The records =>
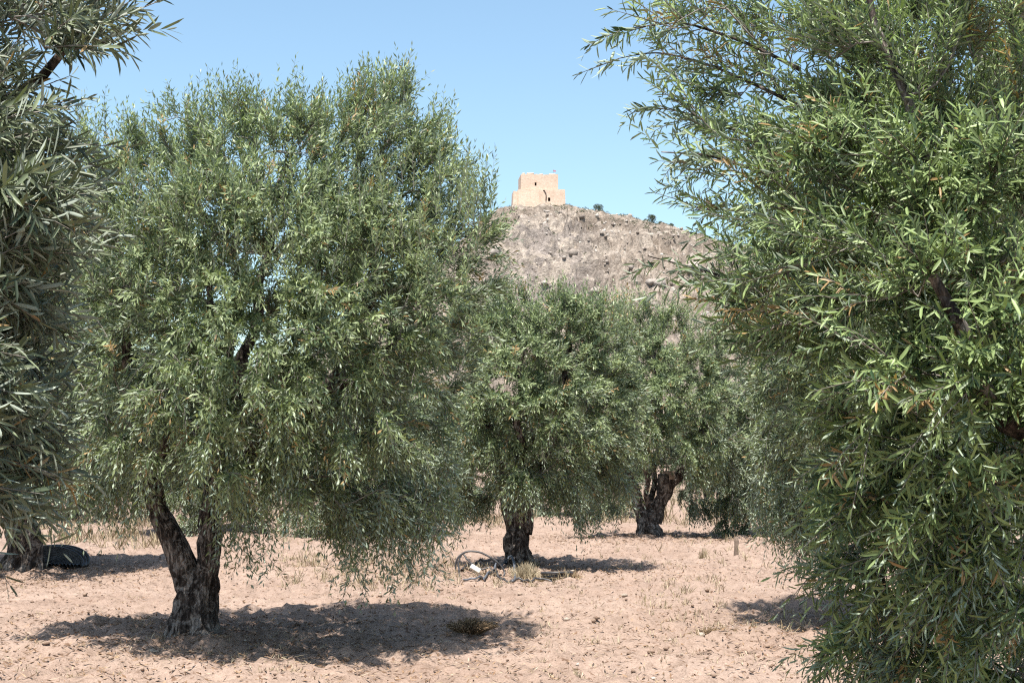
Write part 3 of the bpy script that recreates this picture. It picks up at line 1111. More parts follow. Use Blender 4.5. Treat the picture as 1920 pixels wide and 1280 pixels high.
def finish_tree(T, base, label, leafmat, segs, leafargs, twig_r=.0016, near_leaves=0, thin_twigs=True):
    root = obj('olive_tree', None, loc=base)
    root.empty_display_size = .4
    tag(root, label, 'olive tree', TREES)
    g = Geo()
    g.add(*T.tr)
    obj('trunk', g.mesh('trunk', M_BARK, True), root)
    for k, (q, r) in enumerate(T.limbs):
        g = Geo()
        tube(g, q, r, 16 if r[0] > .07 else 10, True, rough=.22, seed=T.seed + k)
        obj('limb', g.mesh('limb', M_BARK, True), root)
    b = obj('branchwork', T.branch_mesh('branchwork'), root)
    b['kind'] = 'stuff'
    tw = T.twig_mesh('twigs', twig_r, thin_twigs)
    pos, ld, nn, L, W, tint, curl = T.leaves(**leafargs)
    sel = None
    if near_leaves:
        wp = pos + ld * (L * .5)[:, None] + np.asarray(base)
        D = wp[:, 1]
        c, s_ = math.cos(PITCH), math.sin(PITCH)
        zc = wp[:, 2] - CAMH
        dep = D * c + zc * s_
        sxp = 960 + F * wp[:, 0] / dep
        syp = 640 - F * (zc * c - D * s_) / dep
        ok = (sxp > 8) & (sxp < 1912) & (syp > 8) & (syp < 1272) & (dep > .5)
        size = L / dep * (0.35 + np.abs((nn * nrm(-(wp - np.array([0, 0, CAMH])))).sum(-1)))
        size = np.where(ok, size / (1 + 3 * np.maximum(0, dep - 3.4)), 0)
        # spread the picked leaves over the crown: keep at most a few per cell of the picture
        order = np.argsort(-size)
        cnt, sel = {}, []
        for i in order:
            if size[i] <= 0 or len(sel) >= near_leaves:
                break
            key = (int(sxp[i] // 75), int(syp[i] // 75))
            if cnt.get(key, 0) >= 5:
                continue
            cnt[key] = cnt.get(key, 0) + 1
            sel.append(i)
        sel = np.array(sel)
        mask = np.ones(len(pos), bool)
        mask[sel] = False
    else:
        mask = np.ones(len(pos), bool)
    v, f, a = leaf_quads(pos[mask], ld[mask], nn[mask], L[mask], W[mask], tint[mask], segs, curl[mask])
    crown = obj('crown', mesh_np('crown', v, f, leafmat, False, {'tint': a}), root)
    crown['kind'] = 'stuff'
    t_ = obj('twigs', tw, crown)
    t_['kind'] = 'stuff'
    if sel is not None:
        unit = []
        for k in range(8):
            one = np.zeros((1, 3))
            v, f, a = leaf_quads(one, np.array([[0, 1., 0]]), np.array([[0, 0, 1.]]), np.ones(1), np.ones(1) * .2,
                                 np.array([.1 + .8 * k / 7]), 2, np.array([.02 + .02 * k]))
            unit.append(mesh_np('leaf', v, f, leafmat, False, {'tint': a}))
        for i in sel:
            me = unit[min(7, int(max(0, tint[i] - .05) / .9 * 8))]
            lo = bpy.data.objects.new('leaf', me)
            COL.objects.link(lo)
            lo.parent = crown
            y = Vector(ld[i])
            z = Vector(nn[i])
            x = y.cross(z)
            w = W[i] / .2
            M = Matrix(((x.x * w, y.x * L[i], z.x * w, pos[i][0]), (x.y * w, y.y * L[i], z.y * w, pos[i][1]),
                        (x.z * w, y.z * L[i], z.z * w, pos[i][2]), (0, 0, 0, 1)))
            lo.matrix_basis = M
    return root


def copy_tree(src, loc, rz, scale, label):
    r = src.copy()
    COL.objects.link(r)
    r.location = tuple(float(v) for v in loc)
    r.rotation_euler = (0, 0, rz)
    r.scale = (scale, scale, scale)
    r['label'] = label
    for ch in list(src.children):
        if ch.name.startswith('leaf'):
            continue
        c = ch.copy()
        COL.objects.link(c)
        c.parent = r
        for g2 in list(ch.children):
            if g2.name.startswith('leaf'):
                continue
            d = g2.copy()
            COL.objects.link(d)
            d.parent = c
    return r


def lobes_px(base, lst, D0):
    """(px, py, dD, r_m or (rx,ry,rz), weight) -> local lobes"""
    out = []
    for px, py, dD, r, w in lst:
        c = P(px, py, D0 + dD) - base
        rr = (r, r, r) if not isinstance(r, tuple) else r
        out.append((c, rr, w))
    return out


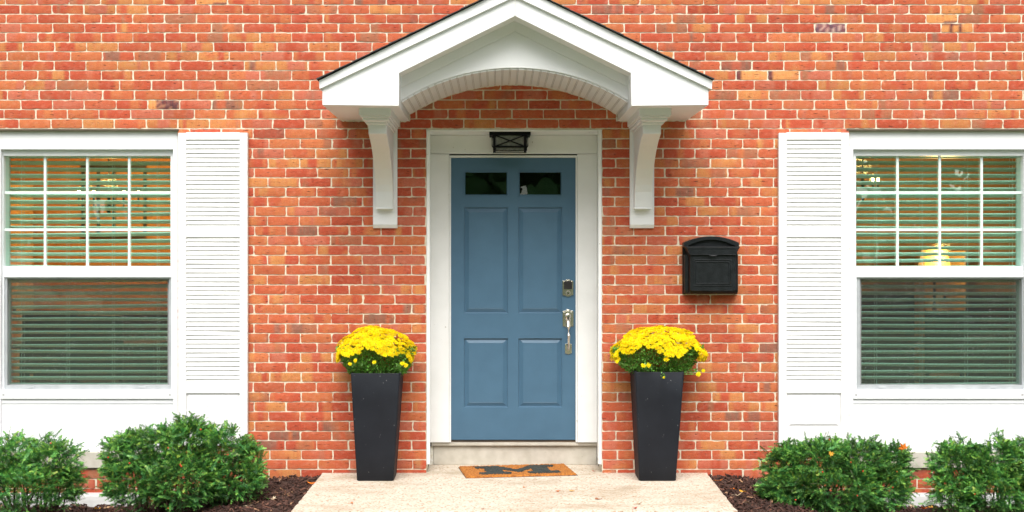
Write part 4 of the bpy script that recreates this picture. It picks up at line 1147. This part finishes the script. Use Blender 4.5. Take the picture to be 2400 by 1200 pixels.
chair(245, -1.9, 'dark dining chair behind the middle of the left lower pane', 1.04)
chair(2195, -2.2, 'dark high backed chair behind the middle of the right lower pane', 1.07, .36)
def table(px, d, w_, dp, label, h_=.76):
    x = X(px, d); y = -d
    rb('table', [('tabletop', [(x-w_/2, x+w_/2, y-dp/2, y+dp/2, h_-.04, h_)]), ('leg', [(x+sx*(w_/2-.06)-.03, x+sx*(w_/2-.06)+.03, y+sy*(dp/2-.06)-.03, y+sy*(dp/2-.06)+.03, -.05, h_-.04) for sx in (-1, 1) for sy in (-1, 1)])], label, 'table', (x, y, -.05), [M['wood_dark']]*2)
table(200, -2.6, 1.5, .8, 'dark dining table in the left room'); table(2190, -3.3, 1.3, .5, 'dark side table under the lamp in the right room', .75)

# ============================================================ ACROSS THE STREET (seen mirrored in the panes)
M['far'] = mat('far_foliage', (1, 1, 1), (.6, .7, .5), .8, 2, 3, attr=True)
m = MB(); m.usec = True; rnd = random.Random(9)
for k in range(30):
    cx_, cy_ = -36 + 2.5*k + rnd.gauss(0, .5), -34 + rnd.gauss(0, 2.5); R_ = rnd.uniform(3.6, 5.0); hc = (2.5 if k % 2 else 9.0) + rnd.uniform(-1, 2)
    for _ in range(420):
        v = Vector((rnd.gauss(0,1), rnd.gauss(0,1), rnd.gauss(0,1))).normalized() * rnd.uniform(.75, 1.05)
        p = Vector((cx_ + v.x*R_, cy_ + v.y*R_, hc + v.z*R_)); 
        if p.z < -.3: p.z = -.3 + rnd.random()
        s = rnd.uniform(.4, .8); a = Vector((rnd.gauss(0,1), rnd.gauss(0,1), rnd.gauss(0,1))).normalized(); b = a.cross(v).normalized(); kk = rnd.uniform(.5, 1.5)
        m.add([p - a*s, p + b*s, p + a*s, p - b*s], [(0,1,2,3)], (.12*kk, .25*kk, .10*kk, 1))
o = m.build('far_trees', M['far']); tag(o, 'dense green wood across the street mirrored in the window panes', 'trees', kind='stuff')

# ============================================================ LIGHT, SKY, CAMERA
EL, AZ = 54, 8
wd = bpy.data.worlds.new('World'); scn.world = wd; wd.use_nodes = True
nt = wd.node_tree; bg = nt.nodes['Background']
sky = nt.nodes.new('ShaderNodeTexSky'); sky.sky_type = 'NISHITA'; sky.sun_disc = False
sky.sun_elevation = R(EL); sky.sun_rotation = R(180 - AZ); sky.air_density = 1.0; sky.dust_density = 4.0; sky.ozone_density = .8
hs = nt.nodes.new('ShaderNodeHueSaturation'); hs.inputs['Saturation'].default_value = .30
nt.links.new(sky.outputs[0], hs.inputs['Color']); nt.links.new(hs.outputs[0], bg.inputs['Color'])
bg.inputs['Strength'].default_value = .095
sl_ = bpy.data.lights.new('sun', 'SUN'); sl_.energy = 1.5; sl_.angle = R(40); sl_.color = (1, .965, .92)
so = bpy.data.objects.new('sun', sl_); COL.objects.link(so)
v = Vector((math.sin(R(AZ))*math.cos(R(EL))*-1, math.cos(R(AZ))*math.cos(R(EL))*-1, math.sin(R(EL))))
so.rotation_euler = v.to_track_quat('Z', 'Y').to_euler()
cam = bpy.data.cameras.new('camera'); co = bpy.data.objects.new('camera', cam); COL.objects.link(co)
cam.sensor_width = 36; cam.lens = 36 * FPX / 2400; cam.shift_x = (1200 - VX) / 2400; cam.clip_end = 400
co.location = (CAMX, -D, CAMZ); co.rotation_euler = (R(90), 0, 0); scn.camera = co
vs_ = scn.view_settings; vs_.view_transform = 'Standard'; vs_.look = 'None'; vs_.gamma = 1; vs_.exposure = 1.27
scn.cycles.max_bounces = 8; scn.cycles.transparent_max_bounces = 16
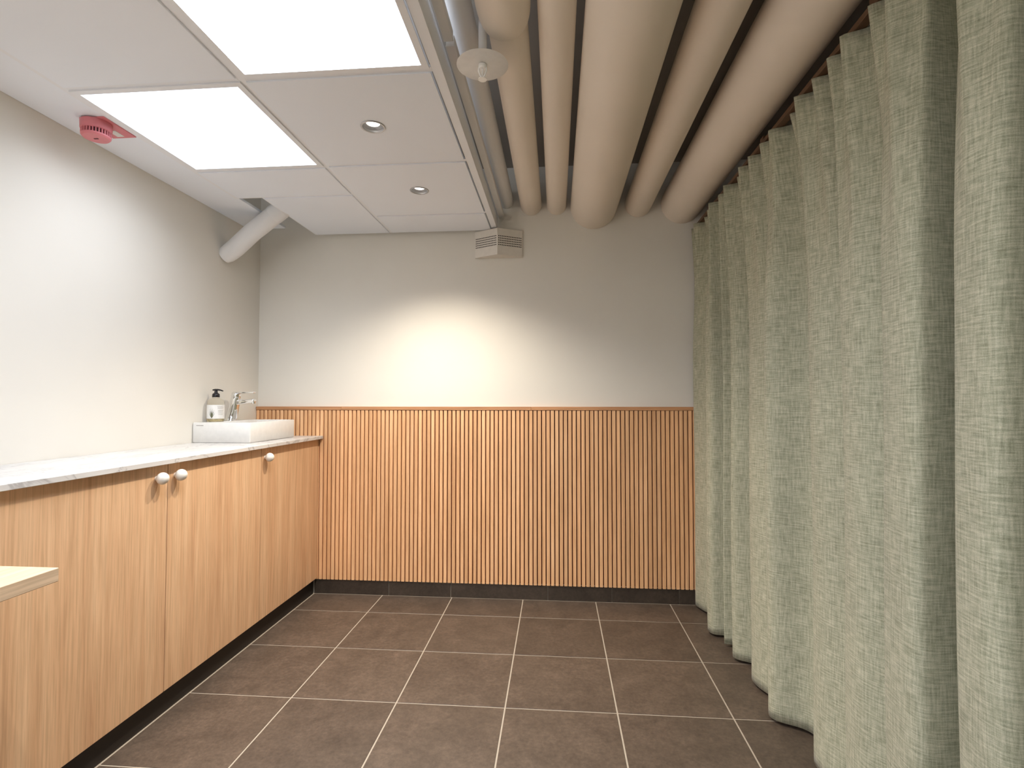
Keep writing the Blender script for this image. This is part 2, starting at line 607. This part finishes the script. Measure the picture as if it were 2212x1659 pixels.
downlight(*DL[0], 'round recessed downlight nearer the LED panels', SPOT_POWER * 0.85, 92, 0.7)
downlight(*DL[1], 'round recessed downlight nearer the slatted wall', SPOT_POWER * 1.25)
downlight(*DL[2], 'round recessed downlight over the light wood desk', SPOT_POWER * 0.5, 84, 0.6)

# ---------------------------------------------------------------- exposed pipes
def pipe(name, x, z, r, y0, y1, mat, label, cat='pipe', seg=40, extra=None):
    pts = [(x, y0, z), (x, (y0 + y1) / 2, z), (x, y1, z)]
    o = tube(name, pts, r, mat, None, seg)
    tag(o, label, cat, 'exposed pipes under the ceiling')
    return o
YE = YB - 0.001
pipe('pipe', 1.106, 2.245, 0.042, YE, YR + 0.001, M['pipe_gray'], 'thin grey pipe next to the suspended ceiling edge')
p2 = pipe('pipe', 1.247, 2.220, 0.060, YE, YR + 0.001, M['pipe'], 'beige pipe with a swollen collar beside the sprinkler disc')
p3 = pipe('pipe', 1.392, 2.214, 0.055, YE, YR + 0.001, M['pipe'], 'slim beige pipe just left of the thickest duct')
p4 = pipe('air_duct', 1.600, 2.203, 0.130, YE, YR + 0.001, M['pipe'], 'thickest beige duct in the middle of the pipe row', 'duct', 56)
p5 = pipe('pipe', 1.847, 2.206, 0.073, YE, YR + 0.001, M['pipe'], 'beige pipe between the thickest duct and the curtain-side duct')
p6 = pipe('air_duct', 2.085, 2.203, 0.112, YE, YR + 0.001, M['pipe'], 'wide beige duct running next to the green curtain', 'duct', 56)
# collar on the second pipe, towards the viewer
prof = []
for k in range(13):
    a = k / 12 * PI / 2
    prof.append((-1.468 - 0.085 * (1 - math.cos(a)), 0.058 + 0.019 * math.sin(a)))
pts = [(1.242, y, 2.214) for y, r in prof] + [(1.242, -1.9, 2.214), (1.242, YR + 0.002, 2.214)]
rad = [r for y, r in prof] + [0.077, 0.077]
tube('collar', pts, rad, M['pipe'], p2, 40)

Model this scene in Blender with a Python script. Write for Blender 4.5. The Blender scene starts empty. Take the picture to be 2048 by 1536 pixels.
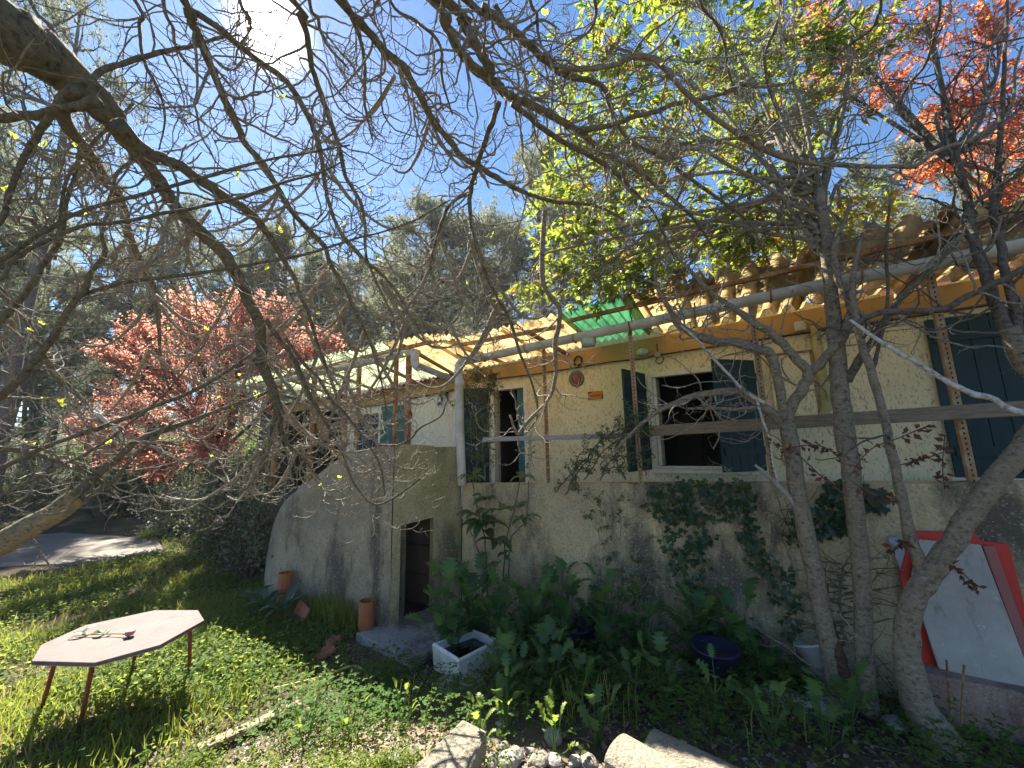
import bpy, math, random
import numpy as np
from math import sin, cos, pi, radians, tan, sqrt

rng = np.random.default_rng(7)
random.seed(7)
scene = bpy.context.scene
COL = scene.collection

# ------------------------------------------------------------------ camera
EYE = np.array([0.0, 0.0, 2.1])
PITCH, ROLL, YAW = 9.3, 1.2, 29.7
FPX = 769.0                                    # focal length in pixels of the 2048 wide photograph
_p, _r, _w = radians(PITCH), radians(ROLL), radians(YAW)
FWD = np.array([-sin(_w) * cos(_p), cos(_w) * cos(_p), sin(_p)])
_r0 = np.array([cos(_w), sin(_w), 0.0])
_u0 = np.cross(_r0, FWD)
RIGHT = _r0 * cos(_r) - _u0 * sin(_r)
UP = _u0 * cos(_r) + _r0 * sin(_r)
cam_d = bpy.data.cameras.new("camera")
cam_d.sensor_width = 36.0
cam_d.lens = FPX / 2048.0 * 36.0
cam_d.clip_start = 0.05
cam_d.clip_end = 1000.0
cam = bpy.data.objects.new("camera", cam_d)
COL.objects.link(cam)
from mathutils import Matrix, Vector
_m = Matrix(((RIGHT[0], UP[0], -FWD[0], EYE[0]), (RIGHT[1], UP[1], -FWD[1], EYE[1]),
             (RIGHT[2], UP[2], -FWD[2], EYE[2]), (0, 0, 0, 1)))
cam.matrix_world = _m
scene.camera = cam

# ------------------------------------------------------------------ sky and sun
SUN_EL, SUN_AZ = radians(46.3), radians(65.8)  # azimuth counted from +Y towards -X
SUN_DIR = Vector((-sin(SUN_AZ) * cos(SUN_EL), cos(SUN_AZ) * cos(SUN_EL), sin(SUN_EL)))
world = bpy.data.worlds.new("World")
scene.world = world
world.use_nodes = True
wn, wl = world.node_tree.nodes, world.node_tree.links
wn.clear()
sky = wn.new("ShaderNodeTexSky")
sky.sky_type = 'NISHITA'
sky.sun_disc = False
sky.sun_elevation = SUN_EL
sky.sun_rotation = -SUN_AZ
sky.air_density = 1.0
sky.dust_density = 0.1
sky.ozone_density = 3.5
bg = wn.new("ShaderNodeBackground")
bg.inputs["Strength"].default_value = 0.052
hs_ = wn.new("ShaderNodeHueSaturation"); hs_.inputs["Saturation"].default_value = 1.22
wl.new(sky.outputs[0], hs_.inputs["Color"]); wl.new(hs_.outputs[0], bg.inputs[0])
# glow added round the sun to imitate its glare (the sun disc itself is the lamp)
geo = wn.new("ShaderNodeNewGeometry")
dot = wn.new("ShaderNodeVectorMath"); dot.operation = 'DOT_PRODUCT'
nrm = wn.new("ShaderNodeVectorMath"); nrm.operation = 'NORMALIZE'
tcw = wn.new("ShaderNodeTexCoord")
wl.new(tcw.outputs["Generated"], nrm.inputs[0])
wl.new(nrm.outputs[0], dot.inputs[0])
dot.inputs[1].default_value = SUN_DIR
pw = wn.new("ShaderNodeMath"); pw.operation = 'POWER'
mx0 = wn.new("ShaderNodeMath"); mx0.operation = 'MAXIMUM'; mx0.inputs[1].default_value = 0.0
wl.new(dot.outputs["Value"], mx0.inputs[0])
wl.new(mx0.outputs[0], pw.inputs[0]); pw.inputs[1].default_value = 1800.0
ml = wn.new("ShaderNodeMath"); ml.operation = 'MULTIPLY'; ml.inputs[1].default_value = 5.0
wl.new(pw.outputs[0], ml.inputs[0])
bg2 = wn.new("ShaderNodeBackground")
bg2.inputs["Color"].default_value = (1.0, 0.97, 0.92, 1)
wl.new(ml.outputs[0], bg2.inputs["Strength"])
ad = wn.new("ShaderNodeAddShader")
wl.new(bg.outputs[0], ad.inputs[0]); wl.new(bg2.outputs[0], ad.inputs[1])
wout = wn.new("ShaderNodeOutputWorld")
wl.new(ad.outputs[0], wout.inputs[0])

sun_d = bpy.data.lights.new("sun", 'SUN')
sun_d.energy = 4.9
sun_d.angle = radians(0.5)
sun_d.color = (1.0, 0.94, 0.82)
sun = bpy.data.objects.new("sun", sun_d)
sun.rotation_euler = (-SUN_DIR).to_track_quat('-Z', 'Y').to_euler()
COL.objects.link(sun)

vs = scene.view_settings
vs.view_transform = 'Standard'; vs.look = 'None'; vs.gamma = 1.0; vs.use_curve_mapping = False
vs.exposure = 2.05
scene.render.engine = 'CYCLES'
cy = scene.cycles
cy.max_bounces = 7; cy.diffuse_bounces = 4; cy.glossy_bounces = 2; cy.transmission_bounces = 4
cy.transparent_max_bounces = 6
cy.use_denoising = True
cy.sample_clamp_indirect = 6.0
cy.caustics_reflective = False; cy.caustics_refractive = False

# ------------------------------------------------------------------ survey helpers: where a sight line of the photograph meets a real plane
def sight(x, y):
    return RIGHT * (x - 1024.0) / FPX - UP * (y - 768.0) / FPX + FWD
def on_y(x, y, Y):
    d = sight(x, y); return EYE + d * (Y / d[1])
def on_z(x, y, z):
    d = sight(x, y); return EYE + d * ((z - EYE[2]) / d[2])
def at(x, y, dist):
    return EYE + sight(x, y) * dist
def project(P):
    P = np.atleast_2d(P) - EYE
    c = P @ FWD
    c = np.where(np.abs(c) < 1e-6, 1e-6, c)
    return np.stack([1024 + FPX * (P @ RIGHT) / c, 768 - FPX * (P @ UP) / c, c], 1)
def in_view(P, m=140):
    q = project(P)
    return (q[:, 2] > 0.2) & (q[:, 0] > -m) & (q[:, 0] < 2048 + m) & (q[:, 1] > -m) & (q[:, 1] < 1536 + m)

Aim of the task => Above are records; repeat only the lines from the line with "Model this scene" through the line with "scene.camera = cam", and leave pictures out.

Output =>
Model this scene in Blender with a Python script. Write for Blender 4.5. The Blender scene starts empty. Take the picture to be 2048 by 1536 pixels.
import bpy, math, random
import numpy as np
from math import sin, cos, pi, radians, tan, sqrt

rng = np.random.default_rng(7)
random.seed(7)
scene = bpy.context.scene
COL = scene.collection

# ------------------------------------------------------------------ camera
EYE = np.array([0.0, 0.0, 2.1])
PITCH, ROLL, YAW = 9.3, 1.2, 29.7
FPX = 769.0                                    # focal length in pixels of the 2048 wide photograph
_p, _r, _w = radians(PITCH), radians(ROLL), radians(YAW)
FWD = np.array([-sin(_w) * cos(_p), cos(_w) * cos(_p), sin(_p)])
_r0 = np.array([cos(_w), sin(_w), 0.0])
_u0 = np.cross(_r0, FWD)
RIGHT = _r0 * cos(_r) - _u0 * sin(_r)
UP = _u0 * cos(_r) + _r0 * sin(_r)
cam_d = bpy.data.cameras.new("camera")
cam_d.sensor_width = 36.0
cam_d.lens = FPX / 2048.0 * 36.0
cam_d.clip_start = 0.05
cam_d.clip_end = 1000.0
cam = bpy.data.objects.new("camera", cam_d)
COL.objects.link(cam)
from mathutils import Matrix, Vector
_m = Matrix(((RIGHT[0], UP[0], -FWD[0], EYE[0]), (RIGHT[1], UP[1], -FWD[1], EYE[1]),
             (RIGHT[2], UP[2], -FWD[2], EYE[2]), (0, 0, 0, 1)))
cam.matrix_world = _m
scene.camera = cam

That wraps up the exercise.